• **Exercise brief**
Reproduce the listing below exactly, minus its pictures.

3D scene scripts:

• • • •

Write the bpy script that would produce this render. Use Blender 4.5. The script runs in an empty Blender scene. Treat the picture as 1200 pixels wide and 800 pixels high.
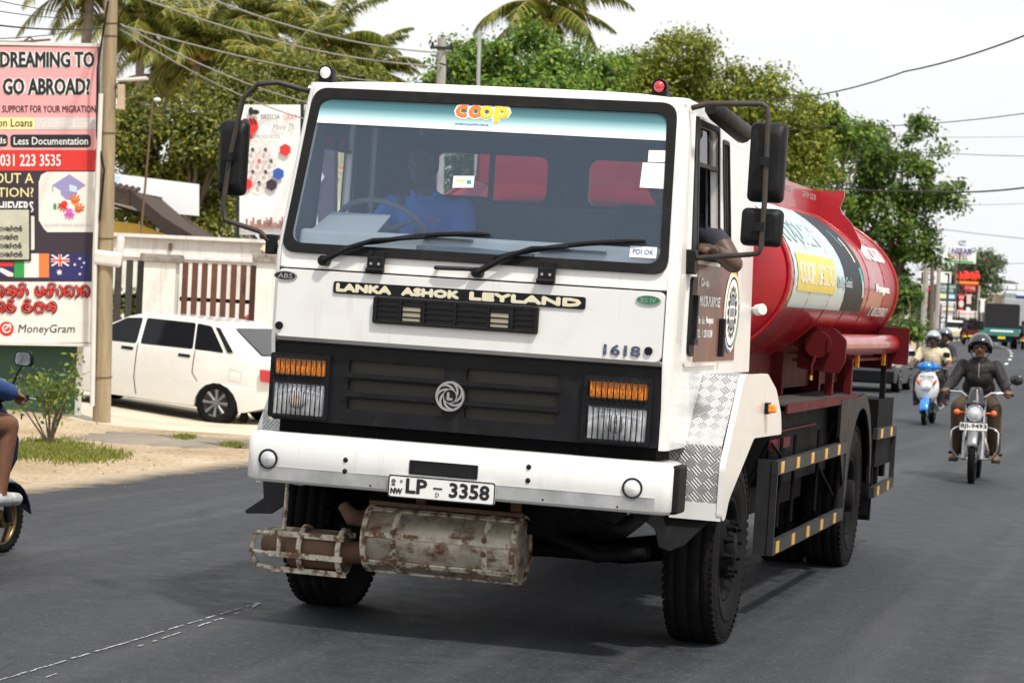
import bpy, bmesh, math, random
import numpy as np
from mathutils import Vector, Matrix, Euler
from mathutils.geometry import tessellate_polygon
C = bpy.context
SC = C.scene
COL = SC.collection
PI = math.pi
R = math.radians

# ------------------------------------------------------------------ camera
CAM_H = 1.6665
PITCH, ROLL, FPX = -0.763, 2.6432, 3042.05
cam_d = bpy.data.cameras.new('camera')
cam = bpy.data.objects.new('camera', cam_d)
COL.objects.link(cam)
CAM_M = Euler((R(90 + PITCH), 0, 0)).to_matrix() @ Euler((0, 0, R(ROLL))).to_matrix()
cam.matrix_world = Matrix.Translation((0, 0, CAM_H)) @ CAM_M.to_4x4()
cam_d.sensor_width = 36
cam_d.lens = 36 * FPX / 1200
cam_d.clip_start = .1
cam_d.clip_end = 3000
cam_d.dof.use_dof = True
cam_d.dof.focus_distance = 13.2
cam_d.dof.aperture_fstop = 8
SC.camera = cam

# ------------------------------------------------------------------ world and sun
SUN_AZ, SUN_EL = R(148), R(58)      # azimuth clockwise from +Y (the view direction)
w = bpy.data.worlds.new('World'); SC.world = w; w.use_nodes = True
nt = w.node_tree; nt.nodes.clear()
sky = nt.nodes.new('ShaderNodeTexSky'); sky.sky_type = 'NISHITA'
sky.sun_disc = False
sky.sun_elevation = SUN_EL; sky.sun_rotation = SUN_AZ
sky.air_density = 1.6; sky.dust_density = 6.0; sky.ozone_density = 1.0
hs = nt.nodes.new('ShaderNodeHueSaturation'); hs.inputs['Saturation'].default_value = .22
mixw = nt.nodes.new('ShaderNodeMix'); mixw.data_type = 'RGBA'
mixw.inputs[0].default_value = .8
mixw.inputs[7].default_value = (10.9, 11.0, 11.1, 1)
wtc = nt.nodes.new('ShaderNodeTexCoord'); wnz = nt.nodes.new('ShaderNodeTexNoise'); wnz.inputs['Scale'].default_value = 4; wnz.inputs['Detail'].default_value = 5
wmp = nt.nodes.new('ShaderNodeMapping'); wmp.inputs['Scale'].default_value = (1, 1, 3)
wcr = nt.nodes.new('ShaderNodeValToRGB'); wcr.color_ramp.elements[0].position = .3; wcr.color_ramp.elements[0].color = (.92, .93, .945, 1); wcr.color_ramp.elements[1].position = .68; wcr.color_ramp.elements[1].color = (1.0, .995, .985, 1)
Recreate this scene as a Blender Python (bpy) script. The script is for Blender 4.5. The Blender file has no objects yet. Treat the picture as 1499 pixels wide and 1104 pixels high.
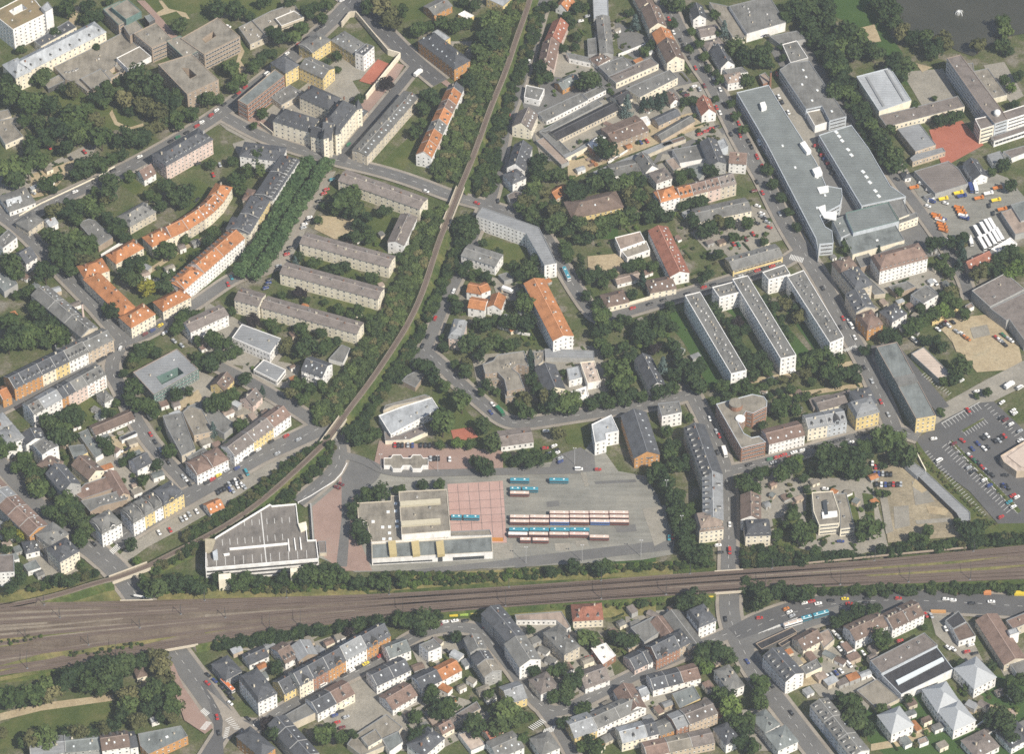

• • • •

• **Worked answer**
Write the bpy script that would produce this render. Use Blender 4.5. The script runs in an empty Blender scene. Treat the picture as 1200 pixels wide and 800 pixels high.
import bpy, bmesh, math, random
import numpy as np
from mathutils import Vector, Matrix, Euler
from mathutils.geometry import tessellate_polygon
C = bpy.context
SC = C.scene
COL = SC.collection
PI = math.pi
R = math.radians

# ------------------------------------------------------------------ camera
CAM_H = 1.6665
PITCH, ROLL, FPX = -0.763, 2.6432, 3042.05
cam_d = bpy.data.cameras.new('camera')
cam = bpy.data.objects.new('camera', cam_d)
COL.objects.link(cam)
CAM_M = Euler((R(90 + PITCH), 0, 0)).to_matrix() @ Euler((0, 0, R(ROLL))).to_matrix()
cam.matrix_world = Matrix.Translation((0, 0, CAM_H)) @ CAM_M.to_4x4()
cam_d.sensor_width = 36
cam_d.lens = 36 * FPX / 1200
cam_d.clip_start = .1
cam_d.clip_end = 3000
cam_d.dof.use_dof = True
cam_d.dof.focus_distance = 13.2
cam_d.dof.aperture_fstop = 8
SC.camera = cam

# ------------------------------------------------------------------ world and sun
SUN_AZ, SUN_EL = R(148), R(58)      # azimuth clockwise from +Y (the view direction)
w = bpy.data.worlds.new('World'); SC.world = w; w.use_nodes = True
nt = w.node_tree; nt.nodes.clear()
sky = nt.nodes.new('ShaderNodeTexSky'); sky.sky_type = 'NISHITA'
sky.sun_disc = False
sky.sun_elevation = SUN_EL; sky.sun_rotation = SUN_AZ
sky.air_density = 1.6; sky.dust_density = 6.0; sky.ozone_density = 1.0
hs = nt.nodes.new('ShaderNodeHueSaturation'); hs.inputs['Saturation'].default_value = .22
mixw = nt.nodes.new('ShaderNodeMix'); mixw.data_type = 'RGBA'
mixw.inputs[0].default_value = .8
mixw.inputs[7].default_value = (10.9, 11.0, 11.1, 1)
wtc = nt.nodes.new('ShaderNodeTexCoord'); wnz = nt.nodes.new('ShaderNodeTexNoise'); wnz.inputs['Scale'].default_value = 4; wnz.inputs['Detail'].default_value = 5
wmp = nt.nodes.new('ShaderNodeMapping'); wmp.inputs['Scale'].default_value = (1, 1, 3)
wcr = nt.nodes.new('ShaderNodeValToRGB'); wcr.color_ramp.elements[0].position = .3; wcr.color_ramp.elements[0].color = (.92, .93, .945, 1); wcr.color_ramp.elements[1].position = .68; wcr.color_ramp.elements[1].color = (1.0, .995, .985, 1)
Recreate this scene as a Blender Python (bpy) script. The script is for Blender 4.5. The Blender file has no objects yet. Treat the picture as 1499 pixels wide and 1104 pixels high.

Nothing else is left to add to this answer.